Why bar scribes?

HARARE - It is unacceptable that a peaceful march by journalists to mark World Press Freedom Day was blockaded by baton stick-wielding armed riot police yesterday, who imposed a ban on the gathering, after okaying the march earlier.

The demonstration was called to mark World Press Freedom Day as proclaimed by the UN General Assembly in December 1993, following the recommendation of Unesco’s general conference. 

Since then, May 3 anniversary of the Declaration of Windhoek, is celebrated worldwide as World Press Freedom Day. 

It is an opportunity to celebrate the fundamental principles of press freedom; assess the state of press freedom throughout the world; defend the media from attacks on their independence; and pay tribute to journalists who have lost their lives in the line of duty.

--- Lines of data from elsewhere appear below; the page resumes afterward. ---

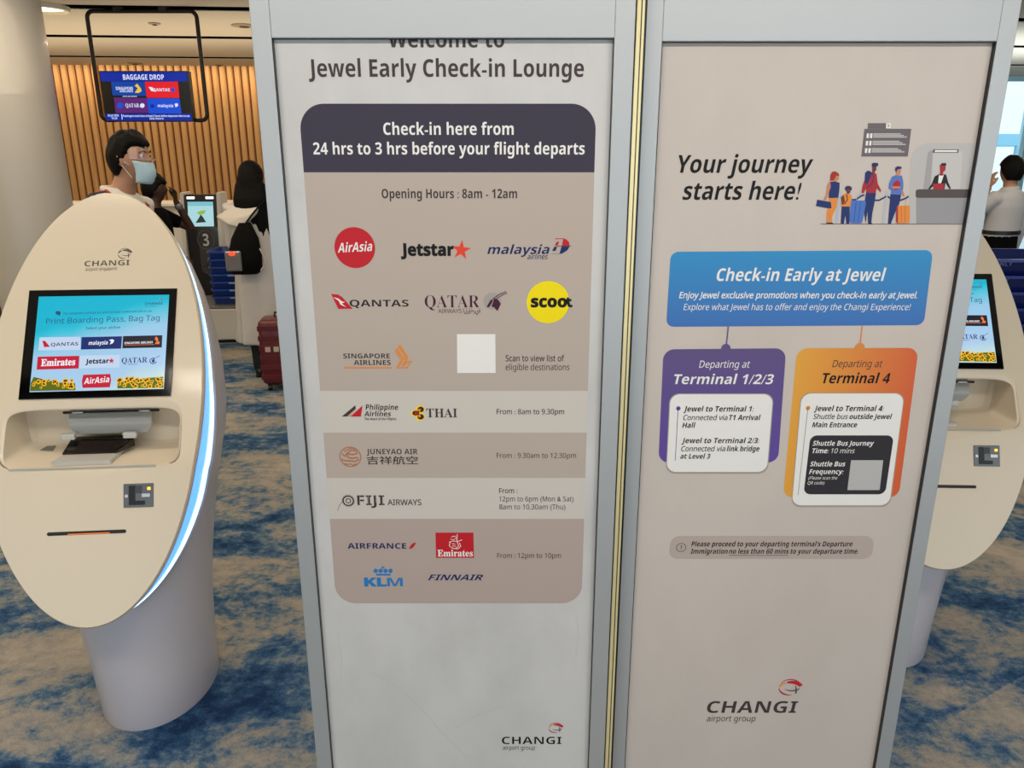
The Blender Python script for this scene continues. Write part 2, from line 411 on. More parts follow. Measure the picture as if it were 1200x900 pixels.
def globe(S, cx, cy, r, name='globe_logo', mono=None, k=2):
    """ball of four swooping bands; cx, cy photo position, r radius in plane metres"""
    c = S.P(cx, cy)
    def T(pts): return [(c.x+p[0]*r, c.y+p[1]*r) for p in pts]
    def arc(a0, a1, rx, ry, ox, oy, w0, wm, w1, n=14):
        pts = circ((ox, oy), rx, ry, n, math.radians(a0), math.radians(a1)); ws = []
        for i in range(n):
            t = i/(n-1); ws.append((w0*(1-t)*(1-t)+2*wm*t*(1-t)*1.2+w1*t*t)*r)
        return band(T(pts), ws)
    P = [(q, 0) for q in arc(150, 15, 1.0, .82, 0, 0, .02, .14, .02)]
    P += [(q, 1) for q in arc(112, 12, .95, .55, .05, -.02, .16, .42, .34)]
    P += [(q, 0) for q in arc(185, 285, 1.0, .85, 0, 0, .02, .22, .03)]
    P += [(q, 2) for q in arc(215, 330, .8, .5, .2, .1, .02, .14, .1)]
    P += [(q, 2) for q in band(T([(.5, .15), (.62, -.3), (.6, -.72)]), [.05*r, .16*r, .12*r])]
    P += [(q, 3) for q in arc(180, 120, .95, .5, .05, .02, .14, .24, .12)]
    ms = [mono]*4 if mono else [PR('globe_crimson', '#b81f3a'), PR('globe_red', '#c32a33'), PR('globe_grey', '#5a5356'), PR('globe_amber', '#e89a3a')]
    return S.poly(name, P, ms, k)

def sign(name, Y, px_l, px_r, inner, label, side):
    """px_l/px_r: outer edges at y=0; inner=(x_left,x_right,y_top) of the opening"""
    xl, _ = on_y(px_l, 0, Y); xr, _ = on_y(px_r, 0, Y)
    il, it = on_y(inner[0], inner[2], Y); ir, _ = on_y(inner[1], inner[2], Y)
    top = it + 0.16; zb = 0.13
    root = empty(name, ((xl+xr)/2, Y, 0), 0, label, 'sign')
    ox = (xl+xr)/2
    def L(v): return v - ox
    fr = 0.0112
    def part(nm, x0, x1, y0, y1, z0, z1, m, bev=0.0012):
        return mesh_obj(nm, BX(L(x0), L(x1), y0, y1, z0, z1, bev), m, root)
    part('left_stile', xl, il, 0, 0.055, 0.012, top, alu); part('right_stile', ir, xr, 0, 0.055, 0.012, top, alu)
    part('top_rail', il, ir, 0, 0.055, it, top, alu); part('bottom_rail', il, ir, 0, 0.055, 0.012, zb, alu)
    part('back_panel', il, ir, 0.03, 0.05, zb, it, mat('sign_back', '#777a7c', 0.6))
    part('base_plate', xl-0.0, xr+0.0, -0.12, 0.2, 0, 0.012, mat('sign_base', '#5d6264', 0.4, 0.6))
    for q0, q1, in ((il, il+0.0012), (ir-0.0012, ir)): part('gasket', q0, q1, 0.0012, 0.0099, zb, it, blackm, 0)
    part('gasket', il+.0012, ir-.0012, 0.003, 0.0099, it-0.0012, it, blackm, 0)
    py = Y + 0.0215
    post = mesh_obj('poster', BX(L(il)+0.0005, L(ir)-0.0005, 0.010, 0.0295, zb+0.0005, it-0.0005), None, root)
    S = Sheet(lambda u, v, d: Vector((u-ox, 0.010-d, v)), lambda x, y: on_y(x, y, Y+0.010), post)
    return root, post, S, (xl, xr, il, ir, it, zb)

YA, YB = 1.31, 1.345
sA, postA, A, dimA = sign('information_sign', YA, 291, 745.5, (318, 720, 44.5), 'left free-standing aluminium framed sign with airline logos and opening hours', -1)
sB, postB, B, dimB = sign('information_sign', YB, 756.5, 1198, (776, 1168.5, 48.5), 'right free-standing aluminium framed sign with queue drawing and blue banner about departing terminals', 1)
def paper(key, c1, c2, smudge):
    m = bpy.data.materials.new(key); m.use_nodes = True; nt = m.node_tree; N = nt.nodes; L = nt.links; b = N['Principled BSDF']
    tc = N.new('ShaderNodeTexCoord'); n = N.new('ShaderNodeTexNoise'); n.inputs['Scale'].default_value = 5; n.inputs['Detail'].default_value = 7; n.inputs['Roughness'].default_value = 0.6
    mp = N.new('ShaderNodeMapping'); mp.inputs['Scale'].default_value = (1, 1, 0.6); mp.inputs['Rotation'].default_value = (0, 0.6, 0)
    L.new(tc.outputs['Object'], mp.inputs[0]); L.new(mp.outputs[0], n.inputs['Vector'])
    r = N.new('ShaderNodeValToRGB'); e = r.color_ramp.elements; e[0].position = 0.36; e[0].color = srgb(c2); e[1].position = 0.36+smudge; e[1].color = srgb(c1)
    L.new(n.outputs['Fac'], r.inputs[0]); L.new(r.outputs[0], b.inputs['Base Color']); b.inputs['Roughness'].default_value = 0.5; b.inputs['Specular IOR Level'].default_value = 0.25; b.inputs['Coat Weight'].default_value = 0.08; b.inputs['Coat Roughness'].default_value = 0.1
    return m
postA.data.materials.clear(); postA.data.materials.append(paper('poster_paper', '#cccbca', '#c3c2c0', 0.2))
postB.data.materials.clear(); postB.data.materials.append(paper('poster_paper_warm', '#c9bfb7', '#c5bbb3', 0.2))
# scuffs and creases on the lower left poster
scuff = PR('scuff', '#c2c0bc')
for l, w in (([(436, 788), (462, 802), (490, 826), (516, 856), (548, 888)], 0.0011), ([(505, 750), (540, 742), (580, 735), (610, 728)], 0.0009), ([(535, 852), (560, 838), (590, 828)], 0.0009), ([(395, 740), (401, 775), (398, 800)], 0.001), ([(676, 720), (678, 745), (674, 772)], 0.0011)):
    A.ppoly('scuff_mark', [[(p.x, p.y) for p in b] for b in band(l, 0.8)], scuff, 0.6)
# --- strip in the joint, its golden reflection put into the brass colour
jx0 = dimA[1]; jx1 = dimB[0]
strip = mesh_obj('joint_strip', BX(jx0-dimA[1]*0+0.003 - sA.location.x, jx1-0.0045-sA.location.x, 0.006, 0.035, 0.02, dimA[4]+0.16, 0.0008), mat('brass', '#efe0aa', 0.3, 0.4), sA)
strip['label'] = 'brass strip, lightened for its golden reflection, in the joint between the two signs'
mesh_obj('joint_groove', BX(jx0+0.0095-sA.location.x, jx0+0.0112-sA.location.x, 0.0052, 0.02, 0.02, dimA[4]+0.16), mat('brass_dark', '#3d3628', 0.5), strip)
mesh_obj('joint_seal', BX(jx0+0.0002-sA.location.x, jx0+0.0028-sA.location.x, 0.01, 0.035, 0.02, dimA[4]+0.16), blackm, strip)
mesh_obj('joint_seal', BX(jx1-0.0044-sA.location.x, jx1-0.0002-sA.location.x, 0.012, 0.035, 0.02, dimA[4]+0.16), blackm, strip)

# --- left poster
xa = A.P(356, 202).x; xb = A.P(696.5, 202).x
def zz(S, y): return S.P(600, y).y
r0 = 0.04
A.poly('header_block', [rrect((xa, zz(A, 121.5)), (xb, zz(A, 121.5)), (xb, zz(A, 202)), (xa, zz(A, 202)), r0, 10, (1, 1, 0, 0))], HEAD, 1)
def row(y0, y1, m, nm='row_band'): A.poly(nm, [[(xa, zz(A, y0)), (xb, zz(A, y0)), (xb, zz(A, y1)), (xa, zz(A, y1))]], m, 1)
row(202, 458, TAN); row(458, 507, LIGHT); row(507, 560, TAN); row(560, 608, LIGHT)
A.poly('row_band', [rrect((xa, zz(A, 608)), (xb, zz(A, 608)), (xb, zz(A, 707)), (xa, zz(A, 707)), 0.04, 10, (0, 0, 1, 1))], TAN2, 1)
A.text('Welcome to', 455, 591, 55.5, 36, INKB, 'b'); A.text('Jewel Early Check-in Lounge', 362, 684, 90, 69.5, INKB, 'b')
A.text('Check-in here from', 449.5, 602, 158, 143.8, WH, 'b'); A.text('24 hrs to 3 hrs before your flight departs', 367.5, 685, 181, 167, WH, 'b')
A.text('Opening Hours : 8am - 12am', 447.5, 606, 232.3, 221.5, INKB, 'b')
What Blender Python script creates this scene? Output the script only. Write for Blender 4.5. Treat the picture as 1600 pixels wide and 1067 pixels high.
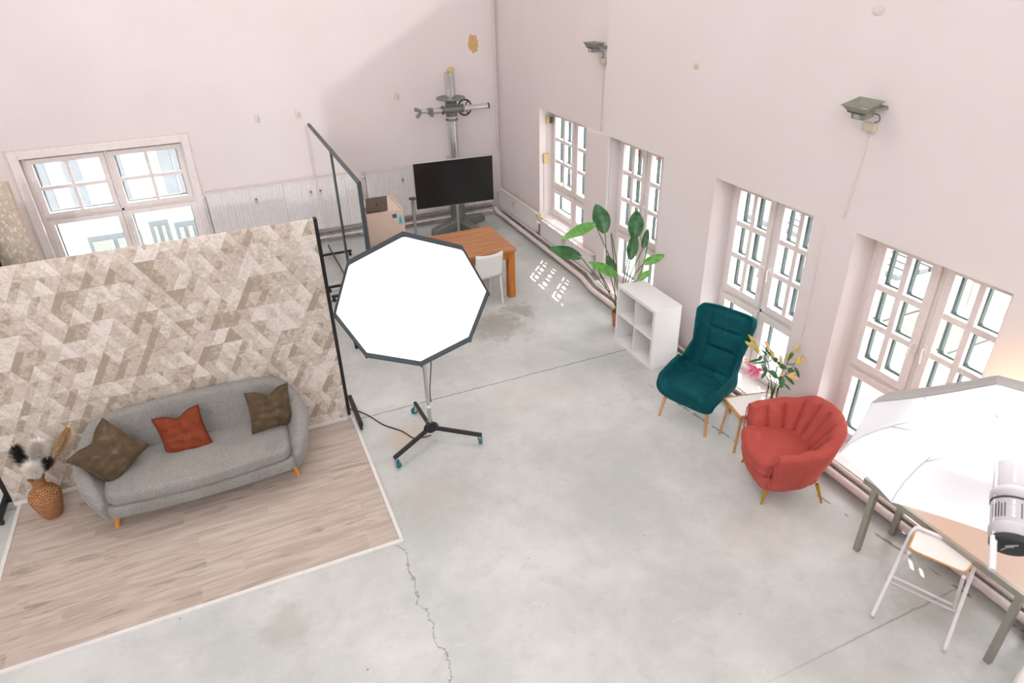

Despite having rights of freedom of expression guaranteed under the new Zimbabwe Constitution, large numbers of armed riot police banned the gathering and prevented journalists  from leaving downtown Harare where they planned a procession to Africa Unity Square, were a road show had been scheduled as well. 

Scores of police were also on hand at other rallying points.

Police prevented unarmed journalists from marching, and blockaded several groups of civilians who wanted to express solidarity with the Press.

It is an issue of major concern that the police continue to demonstrate opposition to democratic processes.

It reminds us that journalists remain under threat in Zimbabwe and that we must remain firm in our commitment to making the principles of press freedom a reality in our country.

Journalism is an incredibly important tool in creating free, open and informed societies.

We implore the police to be committed to the principles of a free press, and the rights of journalists to go about their jobs without fear or hindrance.

The theme for this year’s commemorations was “Media Freedom for a Better Future: Shaping the post-2015 Development Agenda.”

It is trite at this point to remind the police that journalism provides a platform for informed discussion across a wide range of development issues — from environmental challenges and scientific progress to gender equality, youth engagement and peace-building.

Only when journalists are at liberty to monitor, investigate and criticise policies and actions can good governance exist.

It is sad when all acts of free expression, collective action and peaceful protests are banned.

It need not be this way. It raises questions about government’s commitment to engagement with the media, and the ongoing efforts to chart a new paradigm under the Information Media Panel of Inquiry.